Closed ahouseholder closed 9 months ago
I don't think we're so misaligned. We cited the FAA in the original SSVC when we initiated these safety categories. But the FAA cites this IEC doc.
I thought it's
None, Minor --> Negligible Major --> Marginal Hazardous --> Critical Catastrophic --> Catastrophic
But maybe I just argued in favor of removing None at some point and we didn't align on that at the time.
Would probably be good to clearly make this the intended mapping and change the terms to match IEC, as it's not US centric. I don't think this changes the non-physical harm definition levels.
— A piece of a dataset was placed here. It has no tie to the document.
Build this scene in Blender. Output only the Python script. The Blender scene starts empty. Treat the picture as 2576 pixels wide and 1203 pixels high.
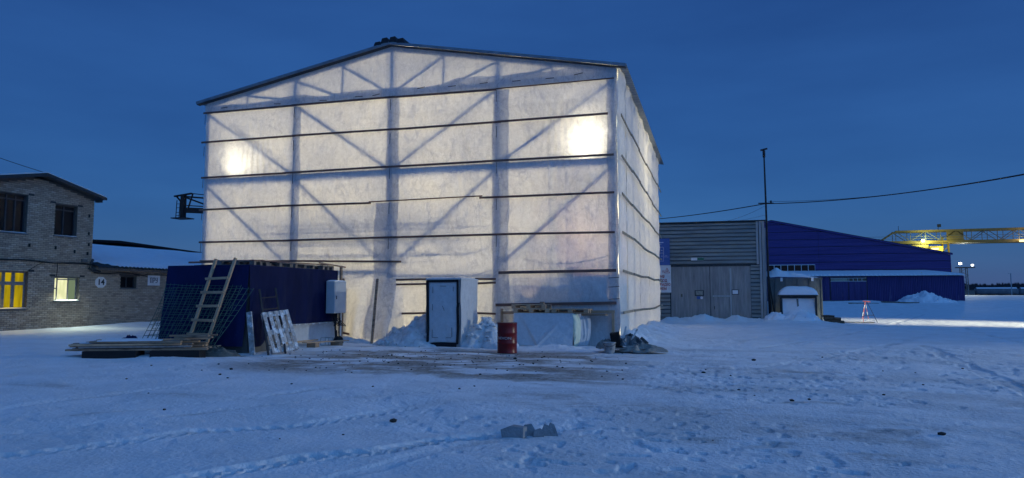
import bpy, math, random
import numpy as np
from mathutils import Vector, Matrix, Euler

random.seed(7)
rng = np.random.default_rng(11)
scene = bpy.context.scene
COL = scene.collection
R = math.radians
PI = math.pi

# ------------------------------------------------------------------ camera
cam_d = bpy.data.cameras.new('camera')
cam = bpy.data.objects.new('camera', cam_d)
COL.objects.link(cam)
cam.location = (0, 0, 1.6)
cam.rotation_euler = (R(90) + math.atan(144 / 1770.0), 0, R(15.9))
cam_d.sensor_fit = 'HORIZONTAL'
cam_d.sensor_width = 36
cam_d.lens = 1770 / 2576 * 36
cam_d.clip_start = 0.1
cam_d.clip_end = 6000
scene.camera = cam

# ------------------------------------------------------------------ world: blue hour sky
SUN_AZ = R(15.9 + 180 - 35)      # glow of the set sun lies behind the camera
world = bpy.data.worlds.new('World')
scene.world = world
world.use_nodes = True
wn, wl_ = world.node_tree.nodes, world.node_tree.links
wn.clear()
w_out = wn.new('ShaderNodeOutputWorld')
w_bg = wn.new('ShaderNodeBackground')
w_sky = wn.new('ShaderNodeTexSky')
w_sky.sky_type = 'NISHITA'
w_sky.sun_disc = False
w_sky.sun_elevation = R(4)
w_sky.sun_rotation = R(180 - 20)
w_sky.altitude = 100
w_sky.air_density = 1.0
w_sky.dust_density = 0.3
w_sky.ozone_density = 5.0
# an even veil of thin cloud over the clear sky
w_mix = wn.new('ShaderNodeMix'); w_mix.data_type = 'RGBA'
w_mix.inputs['Factor'].default_value = 0.74
w_mix.inputs[7].default_value = (0.150, 0.555, 2.06, 1)
w_mul = wn.new('ShaderNodeMix'); w_mul.data_type = 'RGBA'; w_mul.blend_type = 'MULTIPLY'
w_mul.inputs['Factor'].default_value = 1.0
w_tc = wn.new('ShaderNodeTexCoord')
w_map = wn.new('ShaderNodeMapping'); w_map.inputs['Scale'].default_value = (1.1, 1.1, 4.5)
w_map.inputs['Rotation'].default_value = (R(6), R(4), 0)
w_noise = wn.new('ShaderNodeTexNoise')
w_noise.inputs['Scale'].default_value = 1.5; w_noise.inputs['Detail'].default_value = 5.0
w_noise.inputs['Roughness'].default_value = 0.5
w_ramp = wn.new('ShaderNodeValToRGB')
w_ramp.color_ramp.elements[0].position = 0.30; w_ramp.color_ramp.elements[0].color = (0.70, 0.73, 0.78, 1)
w_ramp.color_ramp.elements[1].position = 0.70; w_ramp.color_ramp.elements[1].color = (1.14, 1.10, 1.06, 1)
wl_.new(w_tc.outputs['Generated'], w_map.inputs['Vector'])
wl_.new(w_map.outputs['Vector'], w_noise.inputs['Vector'])
wl_.new(w_noise.outputs['Fac'], w_ramp.inputs['Fac'])
wl_.new(w_sky.outputs['Color'], w_mix.inputs[6])
wl_.new(w_mix.outputs[2], w_mul.inputs[6])
wl_.new(w_ramp.outputs['Color'], w_mul.inputs[7])
wl_.new(w_mul.outputs[2], w_bg.inputs['Color'])
w_bg.inputs['Strength'].default_value = 0.15
wl_.new(w_bg.outputs['Background'], w_out.inputs['Surface'])

# the last light of the set sun, a very wide and weak glow behind the camera
sun_d = bpy.data.lights.new('sun', 'SUN')
sun_d.energy = 0.80
sun_d.angle = R(75)
sun_d.color = (0.13, 0.43, 1.0)
sun = bpy.data.objects.new('sun', sun_d)
COL.objects.link(sun)
sun.rotation_euler = (R(52), 0, R(15.9 + 38))

scene.view_settings.view_transform = 'Standard'
scene.view_settings.look = 'None'
scene.view_settings.exposure = 0.0
scene.view_settings.gamma = 1.0
scene.view_settings.use_curve_mapping = False
scene.render.engine = 'CYCLES'
scene.cycles.use_denoising = True
scene.cycles.max_bounces = 8
scene.cycles.diffuse_bounces = 4
scene.cycles.transmission_bounces = 6
scene.cycles.sample_clamp_indirect = 6.0
scene.cycles.caustics_reflective = False
scene.cycles.caustics_refractive = False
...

Also, CVSS uses the IEC doc, and it would make things easier if we're cleanly aligned there.
-- best, Jono
From my mobile, please excuse brevity
See also @j---'s comment in #377, reproduced here in full:
FWIW, CVSS supplemental metric "Safety" "Yes/no" is conceptually a map to "public safety impact" in SSVC. This is identically true if we map the SSVC safety impact descriptions back to IEC/ISO 61508 explicitly. SSVC currently implicitly maps to it since SSVC uses FAA and CDC definitions which are based on 61508, whereas CVSS explicitly uses 61508.
Based on https://en.wikipedia.org/wiki/IEC_61508, IEC 61508 has the consequence categories:
We have None, Minor, Major, Hazardous, and Catastrophic. Which is 5 instead of 4, but our physical harm scale is not semantically aligned to the same cut lines as IEC 61508 either.
I realize our Safety concept is considerably broader than IEC 61508's. But I wonder if it might make sense to at least acknowledge the mapping disparity somehow.